The budget for maintaining the protection and emergency assistance of Wiltshire firefighters is going up – by less than 3p a week.

Fire chiefs are disappointed at the tiny rise and warn that the increase is not enough. It means the service now faces “greater financial challenges” and will have to "work extremely hard to maintain current levels of prevention."

The Dorset & Wiltshire Fire and Rescue Authority has agreed to increase its council tax by 1.99 per cent for B and D properties in Bournemouth, Christchurch & Poole, Dorset, Swindon and Wiltshire.

This means an annual fire precept for Band D of £79.43 for the Fire and Rescue Service for the year starting on April 1 - an increase of £1.55.

But fire chiefs are disappointed because they wanted a 10p a week increase.

Chief Fire Officer Ben Ansell said: “Elected members and officers have continued to seek the ability to increase the fire council tax for Band D properties by a modest £5 per year or just 10p per week.

“We engaged with the 15 MPs across Dorset and Wiltshire, the Home Office, DLUHC and the National Fire Chiefs Council.

“However, despite local support, this flexibility was only given to eight English fire and rescue authorities and, disappointingly, this did not include us.

“Instead, the Fire and Rescue Authority were only given the opportunity to increase by 1.99 per cent or £1.55 on last year.”

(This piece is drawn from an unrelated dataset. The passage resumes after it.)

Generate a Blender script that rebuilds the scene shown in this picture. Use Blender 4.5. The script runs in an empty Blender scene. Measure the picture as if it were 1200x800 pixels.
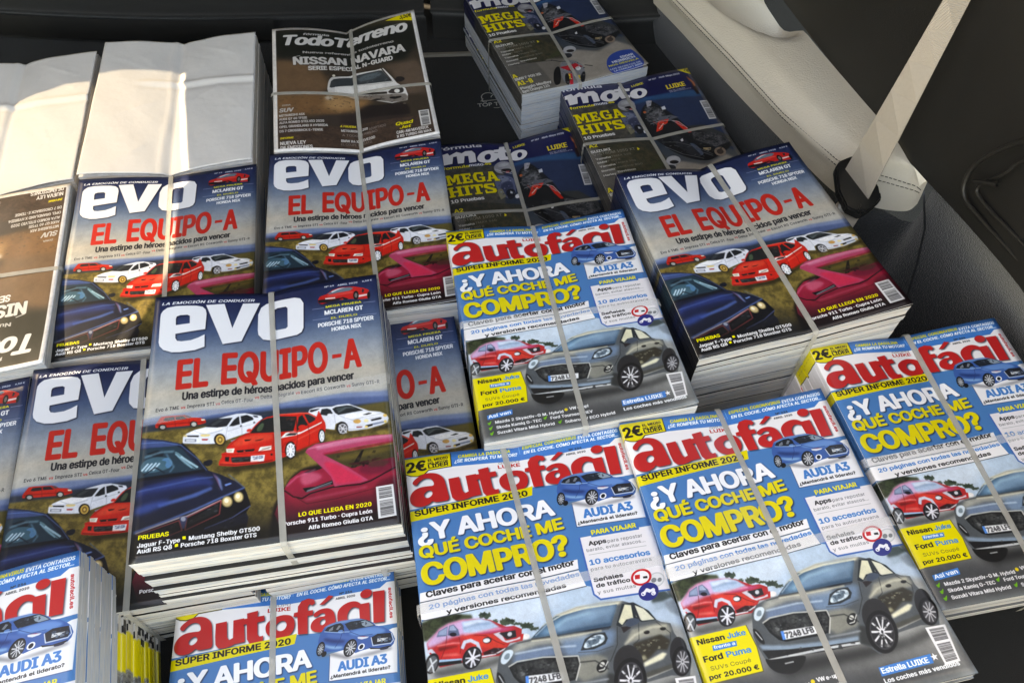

He added: “We are a lean service with a strong track record of performance, efficiency savings and ensuring value for money.

"We now face even greater financial challenges and will need to work extremely hard to maintain our current levels of prevention, protection and emergency response provision to our communities across Bournemouth, Christchurch & Poole, Dorset, Swindon and Wiltshire.”

Cllr Rebecca Knox, Chair of Dorset & Wiltshire Fire and Rescue Authority, added: “Along with the Chief Fire Officer, I am disappointed that we have not been given the modest council tax flexibility that we had requested.

“At the meeting, members were unanimous in expressing their utmost disappointment at the failure of the Home Office, DLUHC and HM Treasury to understand the situation the authority is moving towards in the next few years.

“We understand the impact of tax rises on our communities, but members of the fire and rescue authority were unanimous in wanting to maintain our effective fire and rescue service, which has been rated as ‘good’ in all areas by Her Majesty’s Inspectorate of Constabulary and Fire and Rescue Services.

“This is particularly frustrating, when all police and crime commissioners, and town and parish councils, have been given even greater flexibility across the board than the modest 10p per week that we had been seeking.”